As to the sauna, Anna says, “The wood stove stove-pipe, surrounded by a copper coil for back-up pool heating, goes right through that little, very insulated room, which gets very hot with just a couple of minutes of wood fire. It also gets plenty warm when you open the small door of the large duct that leads the 105- to 120-degree solar-heated air down to the stone heat sink.” So, in daytime, the sauna can be solar heated, and at night it uses the wood stove. Along with the sauna and pool, Anna has five different pieces of gym equipment in the lab, so there is plenty to do besides notating twice-daily temperature readings from ten different thermometers.
Looking toward this coming winter, the experiment continues. Anna says, “Now that the heat sink has had a chance to warm up to about 85 degrees over the summer, I expect that the interior temp of the house may never fall below, say, 64 degrees, while the top temp of the air going through the solar roof may exceed 130.”
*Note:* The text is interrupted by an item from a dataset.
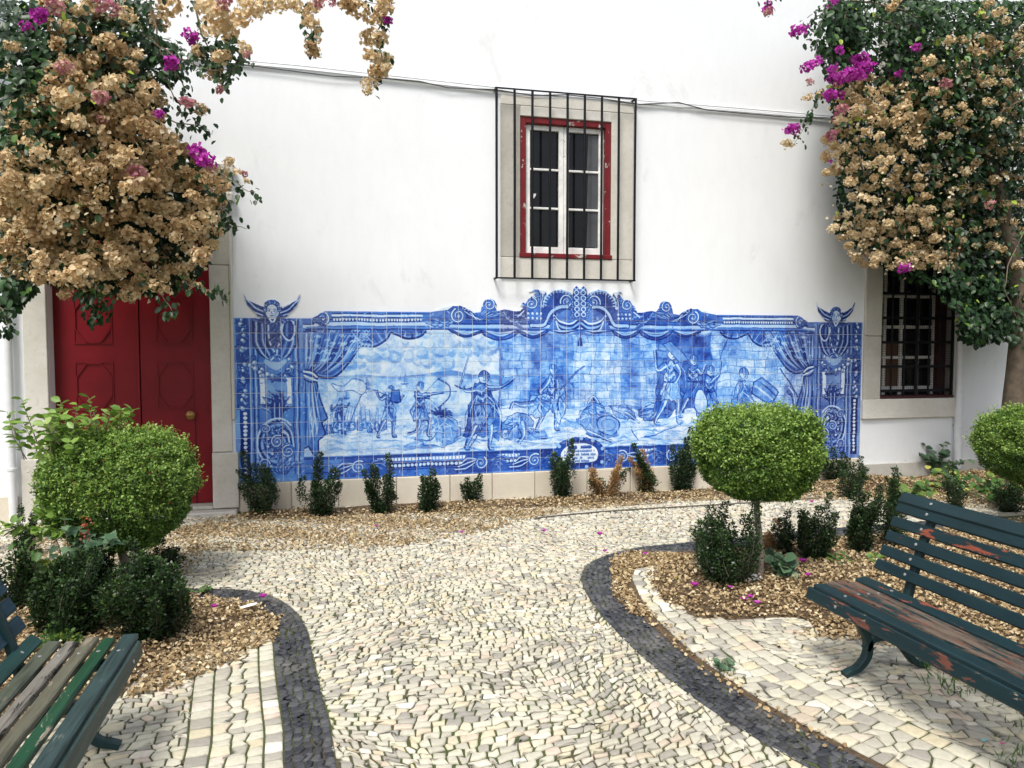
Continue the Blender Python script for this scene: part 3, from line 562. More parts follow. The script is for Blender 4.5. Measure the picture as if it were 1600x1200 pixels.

Anna sees the lab’s heating system as a marriage between sun and home. With the sun merely rising and setting, turning it on and off, it is a self-regulating system, with no batteries, no controls. In this era, when solar is being touted as one solution to our energy problems, Anna Edey and Solviva are innovating simple and efficient methods to make that solution a pleasant one – with no carbon footprint (and with chickens, if you like).